GOAL
Without including any pictures, copy each entry below exactly.

--- Start of EXTRACTED DATA ---

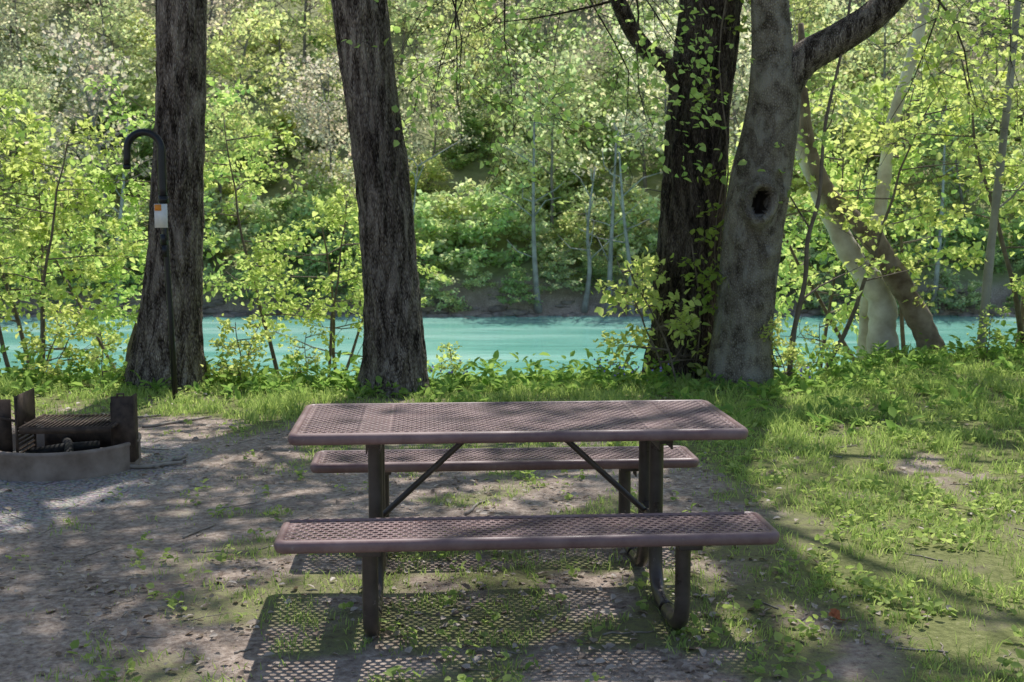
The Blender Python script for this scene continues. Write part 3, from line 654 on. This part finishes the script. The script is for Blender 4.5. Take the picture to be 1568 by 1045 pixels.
# shore rocks
n=620; x=rng.uniform(-36,36,n); s=rng.uniform(.06,.3,n)
ph=(1+5**.5)/2; ico=np.array([[-1,ph,0],[1,ph,0],[-1,-ph,0],[1,-ph,0],[0,-1,ph],[0,1,ph],[0,-1,-ph],[0,1,-ph],[ph,0,-1],[ph,0,1],[-ph,0,-1],[-ph,0,1]])/1.9
icf=np.array([[0,11,5],[0,5,1],[0,1,7],[0,7,10],[0,10,11],[1,5,9],[5,11,4],[11,10,2],[10,7,6],[7,1,8],[3,9,4],[3,4,2],[3,2,6],[3,6,8],[3,8,9],[4,9,5],[2,4,11],[6,2,10],[8,6,7],[9,8,1]])
y=np.array([47.3+1.2*(float(fbm(np.array(a_*.15),np.array(0.),3))-.5)-1.0 for a_ in x])+rng.normal(.1,.3,n)
V=(np.stack([x,y,np.maximum(gh(x,y),WZ)-.02],-1)[:,None]+ico[None]*s[:,None,None]*rng.uniform(.7,1.3,(n,12,1))*np.array([1.5,1,.55])).reshape(-1,3)
mk('shore_rocks',V,None,(np.arange(n)[:,None,None]*12+icf[None]).reshape(-1,3),mats=[simple('shore_rock',(.14,.11,.09),(.4,.34,.29),3,.9,.4,.05)])
# ---------------------------------------------------------------- light, world, camera
S=Vector((.14,.58,1)).normalized()
sl=bpy.data.lights.new('sun','SUN'); sl.energy=5; sl.angle=rad(.5); sl.color=(1,.97,.93)
so=bpy.data.objects.new('sun',sl); scene.collection.objects.link(so); so.rotation_euler=S.to_track_quat('Z','Y').to_euler()
w=bpy.data.worlds.new('World'); scene.world=w; w.use_nodes=True; nt=w.node_tree
bg=nt.nodes['Background']; sk=nt.nodes.new('ShaderNodeTexSky'); sk.sky_type='NISHITA'; sk.sun_disc=False
sk.sun_elevation=math.asin(S.z); sk.sun_rotation=math.atan2(S.x,S.y); nt.links.new(sk.outputs[0],bg.inputs[0]); bg.inputs[1].default_value=.15
cd=bpy.data.cameras.new('camera'); cam=bpy.data.objects.new('camera',cd); scene.collection.objects.link(cam)
cam.location=(0,0,1.65); cam.rotation_euler=(rad(90-6.32),0,0); cd.lens=42.9; cd.sensor_width=36; cd.clip_end=2000
cd.dof.use_dof=True; cd.dof.focus_distance=5.6; cd.dof.aperture_fstop=7.1
scene.camera=cam
print('total objs',len(bpy.data.objects))
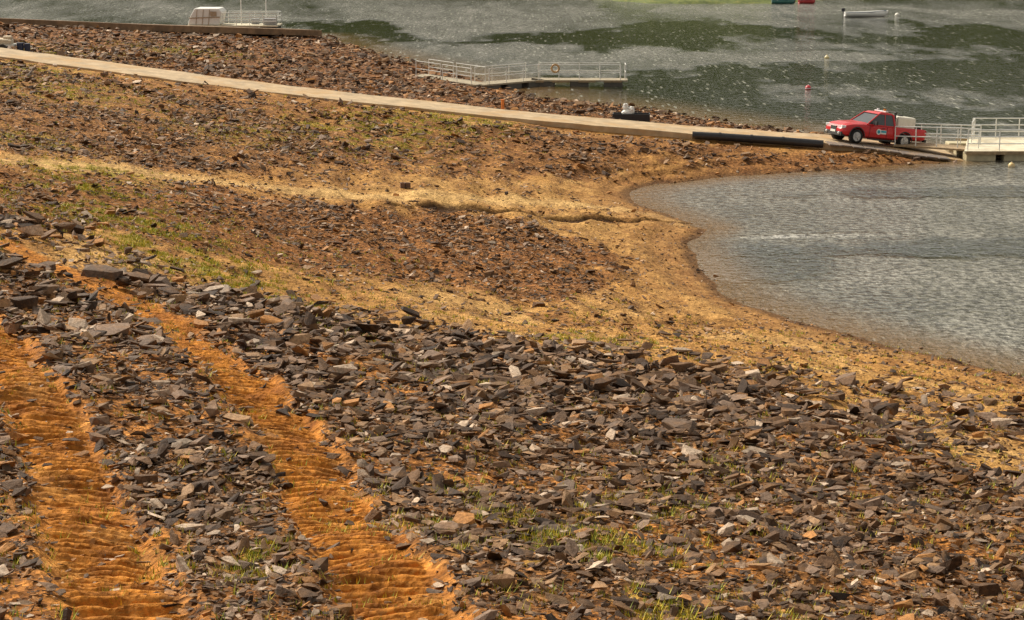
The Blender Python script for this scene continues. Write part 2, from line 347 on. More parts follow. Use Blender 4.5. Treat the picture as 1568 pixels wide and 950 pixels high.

--- End of EXTRACTED DATA ---

SOLUTION TO THIS PROBLEM
The Blender Python script for this scene continues. Write part 3, from line 654 on. This part finishes the script. The script is for Blender 4.5. Take the picture to be 1568 by 1045 pixels.
# shore rocks
n=620; x=rng.uniform(-36,36,n); s=rng.uniform(.06,.3,n)
ph=(1+5**.5)/2; ico=np.array([[-1,ph,0],[1,ph,0],[-1,-ph,0],[1,-ph,0],[0,-1,ph],[0,1,ph],[0,-1,-ph],[0,1,-ph],[ph,0,-1],[ph,0,1],[-ph,0,-1],[-ph,0,1]])/1.9
icf=np.array([[0,11,5],[0,5,1],[0,1,7],[0,7,10],[0,10,11],[1,5,9],[5,11,4],[11,10,2],[10,7,6],[7,1,8],[3,9,4],[3,4,2],[3,2,6],[3,6,8],[3,8,9],[4,9,5],[2,4,11],[6,2,10],[8,6,7],[9,8,1]])
y=np.array([47.3+1.2*(float(fbm(np.array(a_*.15),np.array(0.),3))-.5)-1.0 for a_ in x])+rng.normal(.1,.3,n)
V=(np.stack([x,y,np.maximum(gh(x,y),WZ)-.02],-1)[:,None]+ico[None]*s[:,None,None]*rng.uniform(.7,1.3,(n,12,1))*np.array([1.5,1,.55])).reshape(-1,3)
mk('shore_rocks',V,None,(np.arange(n)[:,None,None]*12+icf[None]).reshape(-1,3),mats=[simple('shore_rock',(.14,.11,.09),(.4,.34,.29),3,.9,.4,.05)])
# ---------------------------------------------------------------- light, world, camera
S=Vector((.14,.58,1)).normalized()
sl=bpy.data.lights.new('sun','SUN'); sl.energy=5; sl.angle=rad(.5); sl.color=(1,.97,.93)
so=bpy.data.objects.new('sun',sl); scene.collection.objects.link(so); so.rotation_euler=S.to_track_quat('Z','Y').to_euler()
w=bpy.data.worlds.new('World'); scene.world=w; w.use_nodes=True; nt=w.node_tree
bg=nt.nodes['Background']; sk=nt.nodes.new('ShaderNodeTexSky'); sk.sky_type='NISHITA'; sk.sun_disc=False
sk.sun_elevation=math.asin(S.z); sk.sun_rotation=math.atan2(S.x,S.y); nt.links.new(sk.outputs[0],bg.inputs[0]); bg.inputs[1].default_value=.15
cd=bpy.data.cameras.new('camera'); cam=bpy.data.objects.new('camera',cd); scene.collection.objects.link(cam)
cam.location=(0,0,1.65); cam.rotation_euler=(rad(90-6.32),0,0); cd.lens=42.9; cd.sensor_width=36; cd.clip_end=2000
cd.dof.use_dof=True; cd.dof.focus_distance=5.6; cd.dof.aperture_fstop=7.1
scene.camera=cam
print('total objs',len(bpy.data.objects))
The Blender Python script for this scene continues. Write part 2, from line 347 on. More parts follow. Use Blender 4.5. Treat the picture as 1568 pixels wide and 950 pixels high.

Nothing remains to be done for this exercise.